Die Regierung hat tatsächlich hohe Summen in neue Sozialbauten im ganzen Land gesteckt. Viele Bürger haben nun Anschluss an das Stromnetz und fliessendes Wasser. Trotzdem leben Millionen immer noch in Wellblechhütten, mehr als 2 Mio. Haushalte verfügen über keine eigene Toilette. Das staatliche Bildungswesen ist in einer so maroden Verfassung, dass trotz Fachkräftemangel mehr als jeder zweite junge Südafrikaner keine Arbeit findet. In einer Studie des Weltwirtschaftsforums über die Qualität der Ausbildung landete Südafrika nur auf Rang 140 - vor Haiti, Libyen, Burundi und Jemen. Anders als es sich die Menschen von Mandela erhofft hatten, profitierten vom «neuen Südafrika» vor allem grosse Teile der ohnehin schon wohlhabenden weissen Bevölkerung und eine neue schwarze Elite. Zwischen Arm und Reich klafft damit eine tiefere Kluft als während der Zeit der Rassentrennung.

Streiks und Proteste

Kaum ein Tag vergeht, an dem die Menschen in den Armenvierteln nicht aus Protest gegen schlechte staatliche Leistungen auf die Strasse gehen. Im vergangenen Jahr eskalierte ein Streik auf dem Gelände einer Platinmine so sehr, dass Minenarbeiter von schwarzen Polizisten erschossen wurden. Arbeitskämpfe haben Südafrika im vergangenen Jahr 0,5 Prozentpunkte des Wirtschaftswachstums gekostet und eine Herabstufung der Bonitätsnote von allen Rating-Agenturen eingebracht. Im Andenken an Mandela zeigt das südafrikanische Fernsehen Filmaufnahmen von den Aufständen gegen das Apartheidregime in den 1980er Jahren. Was sich heute auf den Strassen und auf dem Gelände der Minen abspielt, sieht jedoch oft bedrückend ähnlich aus. In die Trauer um Mandela mischt sich daher auch die Sehnsucht nach einer Führungspersönlichkeit seines Formats. Die sonst zurückhaltende Zentralbankchefin fand unlängst klare Worte: «Wir stecken in einer Krise, die koordinierte und weitreichende politische Reaktionen erfordert.»

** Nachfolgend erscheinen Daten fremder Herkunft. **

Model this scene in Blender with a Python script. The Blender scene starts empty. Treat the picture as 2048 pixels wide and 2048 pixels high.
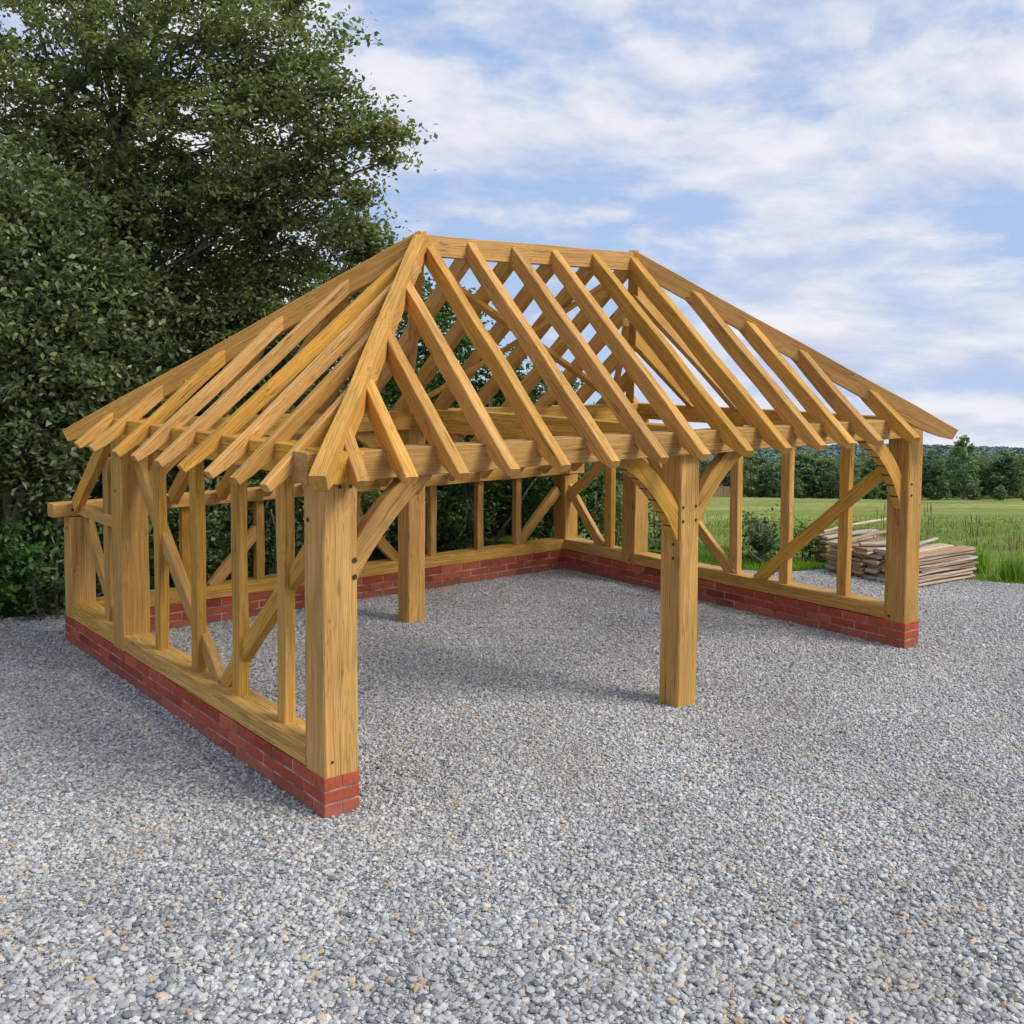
import bpy, math, random
import numpy as np
from mathutils import Vector, Matrix, Quaternion
random.seed(7)
rng = np.random.default_rng(11)
S = bpy.context.scene
COL = S.collection
R = math.radians

# ------------------------------------------------------------------ helpers
def link(o, parent=None):
    COL.objects.link(o)
    if parent is not None:
        o.parent = parent
    return o

def empty(name, label, cat, loc=(0, 0, 0), rotz=0, group=None):
    o = bpy.data.objects.new(name, None)
    o.empty_display_size = 0.1
    o.location = loc
    o.rotation_euler = (0, 0, rotz)
    link(o)
    return tag(o, label, cat, group)

def tag(o, label=None, cat=None, group=None, kind=None):
    if label: o['label'] = label
    if cat: o['category'] = cat
    if group: o['group'] = group
    if kind: o['kind'] = kind
    return o

def mesh_np(name, verts, faces_flat, loop_counts, mat, smooth=False, tone=None):
    """fast mesh from numpy arrays"""
    me = bpy.data.meshes.new(name)
    nv, nl, nf = len(verts), len(faces_flat), len(loop_counts)
    me.vertices.add(nv)
    me.vertices.foreach_set('co', np.asarray(verts, np.float32).ravel())
    me.loops.add(nl)
    me.loops.foreach_set('vertex_index', np.asarray(faces_flat, np.int32).ravel())
    me.polygons.add(nf)
    lc = np.asarray(loop_counts, np.int32)
    ls = np.concatenate(([0], np.cumsum(lc)[:-1])).astype(np.int32)
    me.polygons.foreach_set('loop_start', ls)
    me.polygons.foreach_set('loop_total', lc)
    me.polygons.foreach_set('use_smooth', np.full(nf, smooth) if isinstance(smooth, bool) else smooth)
    if tone is not None:
        a = me.attributes.new('tone', 'FLOAT', 'FACE')
        a.data.foreach_set('value', np.asarray(tone, np.float32))
    me.update(calc_edges=True)
    if mat: me.materials.append(mat)
    return me

class MB:
    """collects shapes into one mesh"""
    def __init__(self):
        self.v = []; self.f = []; self.t = []
    def add(self, verts, faces, tone=0.5):
        b = len(self.v)
        self.v += [tuple(p) for p in verts]
        for f in faces:
            self.f.append([i + b for i in f]); self.t.append(tone)
    def box(self, x0, x1, y0, y1, z0, z1, c=0.0, tone=0.5):
        """box with chamfer c"""
        if c <= 0:
            vs = [(x, y, z) for z in (z0, z1) for y in (y0, y1) for x in (x0, x1)]
            fs = [(0, 2, 3, 1), (4, 5, 7, 6), (0, 1, 5, 4), (2, 6, 7, 3), (0, 4, 6, 2), (1, 3, 7, 5)]
            self.add(vs, fs, tone); return
        # 24-vertex chamfered box
        X = (x0, x1); Y = (y0, y1); Z = (z0, z1); idx = {}; vs = []
        for i in (0, 1):
            for j in (0, 1):
                for k in (0, 1):
                    sx = c if i == 0 else -c; sy = c if j == 0 else -c; sz = c if k == 0 else -c
                    idx[i, j, k, 0] = len(vs); vs.append((X[i], Y[j] + sy, Z[k] + sz))
                    idx[i, j, k, 1] = len(vs); vs.append((X[i] + sx, Y[j], Z[k] + sz))
                    idx[i, j, k, 2] = len(vs); vs.append((X[i] + sx, Y[j] + sy, Z[k]))
        fs = []
        q = lambda a, b_, c_, d: fs.append([idx[a], idx[b_], idx[c_], idx[d]])
        for i in (0, 1):
            q((i, 0, 0, 0), (i, 1, 0, 0), (i, 1, 1, 0), (i, 0, 1, 0))
            q((0, i, 0, 1), (1, i, 0, 1), (1, i, 1, 1), (0, i, 1, 1))
            q((0, 0, i, 2), (1, 0, i, 2), (1, 1, i, 2), (0, 1, i, 2))
        for i in (0, 1):
            for j in (0, 1):
                q((i, j, 0, 0), (i, j, 1, 0), (i, j, 1, 1), (i, j, 0, 1))
                q((i, 0, j, 0), (i, 1, j, 0), (i, 1, j, 2), (i, 0, j, 2))
                q((0, i, j, 1), (1, i, j, 1), (1, i, j, 2), (0, i, j, 2))
        for key in [(i, j, k) for i in (0, 1) for j in (0, 1) for k in (0, 1)]:
            fs.append([idx[key + (0,)], idx[key + (1,)], idx[key + (2,)]])
        cx, cy, cz = (x0 + x1) / 2, (y0 + y1) / 2, (z0 + z1) / 2
        out = []
        for f in fs:
            p = [Vector(vs[i]) for i in f]
            n = (p[1] - p[0]).cross(p[2] - p[0])
            m = sum(p, Vector()) / len(p) - Vector((cx, cy, cz))
            out.append(f if n.dot(m) > 0 else f[::-1])
        self.add(vs, out, tone)
    def tube(self, pts, rads, n=7, tone=0.5):
        pts = [Vector(p) for p in pts]; rings = []; base = len(self.v)
        up = Vector((0.13, 0.31, 0.94))
        for i, p in enumerate(pts):
            d = (pts[min(i + 1, len(pts) - 1)] - pts[max(i - 1, 0)]).normalized()
            s = d.cross(up)
            if s.length < .1: s = d.cross(Vector((1, 0, 0)))
            s.normalize(); t = s.cross(d)
            for k in range(n):
                a = 2 * math.pi * k / n
                self.v.append(tuple(p + (s * math.cos(a) + t * math.sin(a)) * rads[i]))
        for i in range(len(pts) - 1):
            for k in range(n):
                a = base + i * n + k; b = base + i * n + (k + 1) % n
                self.f.append([a, b, b + n, a + n]); self.t.append(tone)
        self.f.append([base + (len(pts) - 1) * n + k for k in range(n)]); self.t.append(tone)
    def build(self, name, mat, parent=None, smooth=False):
        flat = [i for f in self.f for i in f]
        me = mesh_np(name, self.v, flat, [len(f) for f in self.f], mat, smooth, self.t)
        o = bpy.data.objects.new(name, me)
        return link(o, parent)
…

Nelson Mandela prophezeite im Jahr 1991 am World Economic Forum in Davos: «Die Menschen werden sich nicht mit höflichen, aber inhaltsleeren Antworten zufriedengeben. Sie werden sich nicht mit dem Versprechen zufriedengeben, dass sich morgen etwas ändert, wenn heute nicht erkennbar ist, wie es dazu kommen soll.» Knapp zwanzig Jahre später würden sich viele in Südafrika wünschen, ihr Nationalheld könnte mit solchen Sätzen noch einmal zu Wort kommen.